GIVEN PROBLEM:
Your task is to restate the data word for word.

EXCERPTED DATA:
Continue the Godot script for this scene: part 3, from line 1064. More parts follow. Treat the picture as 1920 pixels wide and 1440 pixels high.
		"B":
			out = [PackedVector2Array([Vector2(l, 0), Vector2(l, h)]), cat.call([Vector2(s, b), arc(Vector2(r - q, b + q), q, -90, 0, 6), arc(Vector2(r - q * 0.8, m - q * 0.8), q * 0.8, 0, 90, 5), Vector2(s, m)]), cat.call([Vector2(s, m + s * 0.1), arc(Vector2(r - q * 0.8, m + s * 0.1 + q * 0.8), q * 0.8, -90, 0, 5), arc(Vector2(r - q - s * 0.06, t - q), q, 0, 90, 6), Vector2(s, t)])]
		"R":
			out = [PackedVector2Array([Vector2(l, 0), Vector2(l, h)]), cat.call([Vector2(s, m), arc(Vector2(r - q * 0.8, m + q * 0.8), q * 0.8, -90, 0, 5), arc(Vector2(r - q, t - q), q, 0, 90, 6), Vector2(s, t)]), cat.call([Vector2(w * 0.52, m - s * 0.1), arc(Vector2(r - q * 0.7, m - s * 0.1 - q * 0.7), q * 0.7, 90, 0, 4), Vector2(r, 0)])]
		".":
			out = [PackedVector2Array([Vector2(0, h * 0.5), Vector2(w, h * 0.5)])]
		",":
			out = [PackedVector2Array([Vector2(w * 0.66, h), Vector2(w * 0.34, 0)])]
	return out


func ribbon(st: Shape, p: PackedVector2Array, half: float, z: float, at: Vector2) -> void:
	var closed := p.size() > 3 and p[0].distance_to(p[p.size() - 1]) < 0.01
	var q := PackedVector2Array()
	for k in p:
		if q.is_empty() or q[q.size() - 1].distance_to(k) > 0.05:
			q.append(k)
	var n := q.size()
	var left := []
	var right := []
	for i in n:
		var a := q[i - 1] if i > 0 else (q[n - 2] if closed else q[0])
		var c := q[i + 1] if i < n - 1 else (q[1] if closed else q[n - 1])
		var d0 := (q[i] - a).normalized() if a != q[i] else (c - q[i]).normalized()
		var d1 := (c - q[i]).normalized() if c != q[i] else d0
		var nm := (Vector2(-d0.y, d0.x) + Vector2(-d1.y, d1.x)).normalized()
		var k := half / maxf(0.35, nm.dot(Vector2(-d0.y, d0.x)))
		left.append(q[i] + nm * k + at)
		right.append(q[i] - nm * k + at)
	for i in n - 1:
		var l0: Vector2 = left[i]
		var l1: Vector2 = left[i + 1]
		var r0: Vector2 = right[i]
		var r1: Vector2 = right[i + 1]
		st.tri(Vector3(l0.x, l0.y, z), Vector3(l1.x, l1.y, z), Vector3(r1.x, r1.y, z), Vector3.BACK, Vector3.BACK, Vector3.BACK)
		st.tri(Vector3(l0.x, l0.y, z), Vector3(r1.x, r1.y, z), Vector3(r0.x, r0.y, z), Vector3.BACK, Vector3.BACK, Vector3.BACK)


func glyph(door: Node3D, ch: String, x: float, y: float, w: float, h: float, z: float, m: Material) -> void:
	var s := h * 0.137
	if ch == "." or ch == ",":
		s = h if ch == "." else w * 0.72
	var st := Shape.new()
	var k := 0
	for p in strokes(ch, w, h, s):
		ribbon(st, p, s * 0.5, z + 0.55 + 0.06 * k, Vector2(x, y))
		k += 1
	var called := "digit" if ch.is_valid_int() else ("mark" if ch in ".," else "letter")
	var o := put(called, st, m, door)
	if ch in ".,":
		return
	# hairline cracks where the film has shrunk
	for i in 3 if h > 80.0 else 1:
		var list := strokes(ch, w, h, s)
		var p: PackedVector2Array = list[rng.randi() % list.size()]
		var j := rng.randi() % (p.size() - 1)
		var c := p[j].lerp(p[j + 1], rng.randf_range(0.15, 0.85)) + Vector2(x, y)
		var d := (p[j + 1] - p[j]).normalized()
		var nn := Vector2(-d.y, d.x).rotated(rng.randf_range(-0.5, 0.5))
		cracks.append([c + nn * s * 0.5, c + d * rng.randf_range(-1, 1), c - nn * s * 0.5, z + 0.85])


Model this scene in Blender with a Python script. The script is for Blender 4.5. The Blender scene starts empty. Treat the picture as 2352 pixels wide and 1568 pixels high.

THE OUTPUT:
Continue the Godot script for this scene: part 3, from line 1064. More parts follow. Treat the picture as 1920 pixels wide and 1440 pixels high.
		"B":
			out = [PackedVector2Array([Vector2(l, 0), Vector2(l, h)]), cat.call([Vector2(s, b), arc(Vector2(r - q, b + q), q, -90, 0, 6), arc(Vector2(r - q * 0.8, m - q * 0.8), q * 0.8, 0, 90, 5), Vector2(s, m)]), cat.call([Vector2(s, m + s * 0.1), arc(Vector2(r - q * 0.8, m + s * 0.1 + q * 0.8), q * 0.8, -90, 0, 5), arc(Vector2(r - q - s * 0.06, t - q), q, 0, 90, 6), Vector2(s, t)])]
		"R":
			out = [PackedVector2Array([Vector2(l, 0), Vector2(l, h)]), cat.call([Vector2(s, m), arc(Vector2(r - q * 0.8, m + q * 0.8), q * 0.8, -90, 0, 5), arc(Vector2(r - q, t - q), q, 0, 90, 6), Vector2(s, t)]), cat.call([Vector2(w * 0.52, m - s * 0.1), arc(Vector2(r - q * 0.7, m - s * 0.1 - q * 0.7), q * 0.7, 90, 0, 4), Vector2(r, 0)])]
		".":
			out = [PackedVector2Array([Vector2(0, h * 0.5), Vector2(w, h * 0.5)])]
		",":
			out = [PackedVector2Array([Vector2(w * 0.66, h), Vector2(w * 0.34, 0)])]
	return out


func ribbon(st: Shape, p: PackedVector2Array, half: float, z: float, at: Vector2) -> void:
	var closed := p.size() > 3 and p[0].distance_to(p[p.size() - 1]) < 0.01
	var q := PackedVector2Array()
	for k in p:
		if q.is_empty() or q[q.size() - 1].distance_to(k) > 0.05:
			q.append(k)
	var n := q.size()
	var left := []
	var right := []
	for i in n:
		var a := q[i - 1] if i > 0 else (q[n - 2] if closed else q[0])
		var c := q[i + 1] if i < n - 1 else (q[1] if closed else q[n - 1])
		var d0 := (q[i] - a).normalized() if a != q[i] else (c - q[i]).normalized()
		var d1 := (c - q[i]).normalized() if c != q[i] else d0
		var nm := (Vector2(-d0.y, d0.x) + Vector2(-d1.y, d1.x)).normalized()
		var k := half / maxf(0.35, nm.dot(Vector2(-d0.y, d0.x)))
		left.append(q[i] + nm * k + at)
		right.append(q[i] - nm * k + at)
	for i in n - 1:
		var l0: Vector2 = left[i]
		var l1: Vector2 = left[i + 1]
		var r0: Vector2 = right[i]
		var r1: Vector2 = right[i + 1]
		st.tri(Vector3(l0.x, l0.y, z), Vector3(l1.x, l1.y, z), Vector3(r1.x, r1.y, z), Vector3.BACK, Vector3.BACK, Vector3.BACK)
		st.tri(Vector3(l0.x, l0.y, z), Vector3(r1.x, r1.y, z), Vector3(r0.x, r0.y, z), Vector3.BACK, Vector3.BACK, Vector3.BACK)


func glyph(door: Node3D, ch: String, x: float, y: float, w: float, h: float, z: float, m: Material) -> void:
	var s := h * 0.137
	if ch == "." or ch == ",":
		s = h if ch == "." else w * 0.72
	var st := Shape.new()
	var k := 0
	for p in strokes(ch, w, h, s):
		ribbon(st, p, s * 0.5, z + 0.55 + 0.06 * k, Vector2(x, y))
		k += 1
	var called := "digit" if ch.is_valid_int() else ("mark" if ch in ".," else "letter")
	var o := put(called, st, m, door)
	if ch in ".,":
		return
	# hairline cracks where the film has shrunk
	for i in 3 if h > 80.0 else 1:
		var list := strokes(ch, w, h, s)
		var p: PackedVector2Array = list[rng.randi() % list.size()]
		var j := rng.randi() % (p.size() - 1)
		var c := p[j].lerp(p[j + 1], rng.randf_range(0.15, 0.85)) + Vector2(x, y)
		var d := (p[j + 1] - p[j]).normalized()
		var nn := Vector2(-d.y, d.x).rotated(rng.randf_range(-0.5, 0.5))
		cracks.append([c + nn * s * 0.5, c + d * rng.randf_range(-1, 1), c - nn * s * 0.5, z + 0.85])


Model this scene in Blender with a Python script. The script is for Blender 4.5. The Blender scene starts empty. Treat the picture as 2352 pixels wide and 1568 pixels high.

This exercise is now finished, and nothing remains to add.